Investigation of a Flame
a documentary film portrait of the Catonsville Nine
A 45 minute 16mm film by Lynne Sachs
(available in 16mm, VHS video and DVD)
On May 17, 1968 nine Vietnam War protesters, led by brothers Philip and Daniel Berrigan, walked into a Catonsville, Maryland draft board office, grabbed hundreds of selective service records and burned them with homemade napalm. Investigation of a Flame is an intimate, experimental documentary film on the Catonsville Nine, this disparate band of resisters who chose to break the law in a defiant, poetic act of civil disobedience.
How did the photos, trial publicity and news of the two year prison sentences help to galvanize a disillusioned American public? Investigation of a Flame explores this politically and religiously motivated action of the 1960's in the context of a newly militarized America. This powerful, imaginative statement of protest reveals the necessity to reflect actively on our government's wartime forays into the lives and politics of other nations.

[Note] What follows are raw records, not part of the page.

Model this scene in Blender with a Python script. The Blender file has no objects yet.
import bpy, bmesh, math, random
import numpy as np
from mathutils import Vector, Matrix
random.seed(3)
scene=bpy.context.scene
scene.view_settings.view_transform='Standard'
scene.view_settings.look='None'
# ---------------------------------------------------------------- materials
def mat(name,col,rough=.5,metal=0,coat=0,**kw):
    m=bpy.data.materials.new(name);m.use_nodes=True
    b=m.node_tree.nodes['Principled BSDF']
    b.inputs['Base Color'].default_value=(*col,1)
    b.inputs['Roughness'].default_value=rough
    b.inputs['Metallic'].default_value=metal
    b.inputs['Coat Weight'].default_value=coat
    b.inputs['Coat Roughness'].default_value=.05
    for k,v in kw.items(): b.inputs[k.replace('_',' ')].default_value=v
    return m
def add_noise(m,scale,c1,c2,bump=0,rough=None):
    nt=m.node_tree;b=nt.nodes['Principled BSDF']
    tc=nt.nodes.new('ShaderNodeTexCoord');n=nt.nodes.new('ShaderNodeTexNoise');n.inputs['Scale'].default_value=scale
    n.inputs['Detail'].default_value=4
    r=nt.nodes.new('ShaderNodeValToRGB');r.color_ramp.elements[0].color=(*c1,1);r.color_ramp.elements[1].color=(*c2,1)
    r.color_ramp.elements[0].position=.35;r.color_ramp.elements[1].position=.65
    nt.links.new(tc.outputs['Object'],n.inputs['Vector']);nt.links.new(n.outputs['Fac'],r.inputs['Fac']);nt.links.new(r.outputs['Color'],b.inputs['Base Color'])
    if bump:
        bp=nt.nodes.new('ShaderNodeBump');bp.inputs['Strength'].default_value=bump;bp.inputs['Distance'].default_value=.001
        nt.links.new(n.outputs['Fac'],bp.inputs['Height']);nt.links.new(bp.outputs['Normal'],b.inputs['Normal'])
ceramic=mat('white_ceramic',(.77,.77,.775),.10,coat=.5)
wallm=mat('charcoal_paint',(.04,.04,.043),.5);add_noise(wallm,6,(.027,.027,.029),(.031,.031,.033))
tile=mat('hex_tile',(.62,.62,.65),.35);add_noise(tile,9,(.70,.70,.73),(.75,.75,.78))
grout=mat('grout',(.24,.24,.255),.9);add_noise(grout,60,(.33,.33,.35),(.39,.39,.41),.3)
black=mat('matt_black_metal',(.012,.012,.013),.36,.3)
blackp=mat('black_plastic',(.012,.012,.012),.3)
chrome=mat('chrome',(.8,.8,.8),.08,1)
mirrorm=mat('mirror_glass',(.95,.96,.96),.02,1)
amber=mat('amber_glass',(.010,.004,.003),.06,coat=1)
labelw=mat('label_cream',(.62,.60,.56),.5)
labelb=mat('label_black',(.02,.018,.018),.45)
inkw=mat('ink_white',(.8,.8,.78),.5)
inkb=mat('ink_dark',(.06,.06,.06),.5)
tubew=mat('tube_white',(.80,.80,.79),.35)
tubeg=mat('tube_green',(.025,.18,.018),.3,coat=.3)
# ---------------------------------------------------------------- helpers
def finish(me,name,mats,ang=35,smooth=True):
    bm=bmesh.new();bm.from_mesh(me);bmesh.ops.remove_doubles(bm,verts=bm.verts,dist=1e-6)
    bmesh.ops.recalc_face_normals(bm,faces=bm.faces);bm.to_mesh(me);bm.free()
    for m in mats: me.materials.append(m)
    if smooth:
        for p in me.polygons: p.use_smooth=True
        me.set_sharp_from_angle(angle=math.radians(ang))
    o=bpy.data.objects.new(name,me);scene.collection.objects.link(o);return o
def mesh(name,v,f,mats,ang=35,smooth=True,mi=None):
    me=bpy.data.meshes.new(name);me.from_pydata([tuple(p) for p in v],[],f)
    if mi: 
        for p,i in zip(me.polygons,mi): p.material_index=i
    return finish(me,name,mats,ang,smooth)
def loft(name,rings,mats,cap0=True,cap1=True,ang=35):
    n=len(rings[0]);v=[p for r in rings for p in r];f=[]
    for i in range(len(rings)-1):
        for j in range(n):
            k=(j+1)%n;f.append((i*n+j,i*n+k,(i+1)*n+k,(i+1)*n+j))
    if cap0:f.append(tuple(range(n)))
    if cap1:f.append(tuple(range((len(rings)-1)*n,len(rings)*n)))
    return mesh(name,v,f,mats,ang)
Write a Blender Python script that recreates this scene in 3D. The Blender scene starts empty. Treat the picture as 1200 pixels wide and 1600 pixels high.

In addition to conversations with Philip and Daniel Berrigan, the film includes interviews with Catonsville Nine members John Hogan, Thomas Lewis, and Marjorie and Tom Melville along with writing by Mary Moylan. Conversations with the trial prosecutor, the draft board clerk and a jury member create a critical counter point to the story. Finally, radical historian Howard Zinn provides an insightful overview of the action and its impact.